The Department of Commerce & Consumer Affairs provides administrative support for 25 professional boards, including the Contractors License Board. These volunteer unpaid board members all receive training in the state ethics code.
By law, the CLB includes 13 members, five of whom must be general engineering or building contractors and five of whom must be specialty contractors. As a result, 10 of the 13 members hold licenses that are potentially affected by every decision the board makes. This breakdown between "industry" and "public" members is common across the state's professional regulatory boards.
Unless there are facts that we are unaware of, the board member here appears to have acted in his capacity as an industry board member by providing advice about a subject that he was uniquely qualified to provide. This is precisely why the Legislature established the industry board member requirement, and if anyone considers this practice improper, the board member should not be blamed for it.
The board member's actions were overseen by the board itself, the board's executive officer and a deputy attorney general. His actions were taken within the context of the ethics law, which says that a person whose board position is required by law to have particular qualifications "shall only be prohibited from taking official action that directly and specifically affects a business or undertaking in which he has a substantial interest." Traditionally, this has meant that a board member should not vote on a licensing matter relating to the member, not that he should refrain from participating in discussions about whether a type of work should require a specific type of license.

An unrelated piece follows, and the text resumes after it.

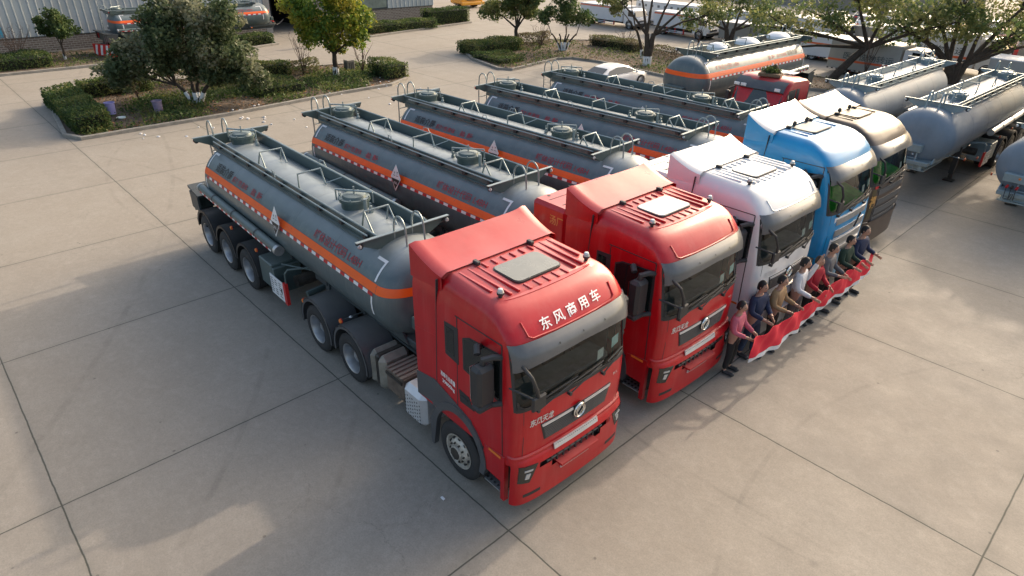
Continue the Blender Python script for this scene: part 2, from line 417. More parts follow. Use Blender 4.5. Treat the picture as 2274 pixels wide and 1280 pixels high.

The discussion surrounding the board's October 2007 decision to require that contractors must have a synthetic field surface license in order to install synthetic turf appears consistent with the law as applied to all of our boards, which permits and encourages the board member's involvement in such discussions. Although this approach has been longstanding, we appreciate the need for public confidence in the professional regulatory board system; consequently, we are seeking further guidance from the State Ethics Commission.
Finally, although attention is currently focused on the CLB, we should remember the important and often thankless work performed by several hundred citizen volunteer board and commission members across the state. An important part of this service is the open and spirited discussion on the application of the board members' own professional experience, the specific experience for which they were chosen.
Lawrence Reifurth is director of the state Department of Commerce & Consumer Affairs.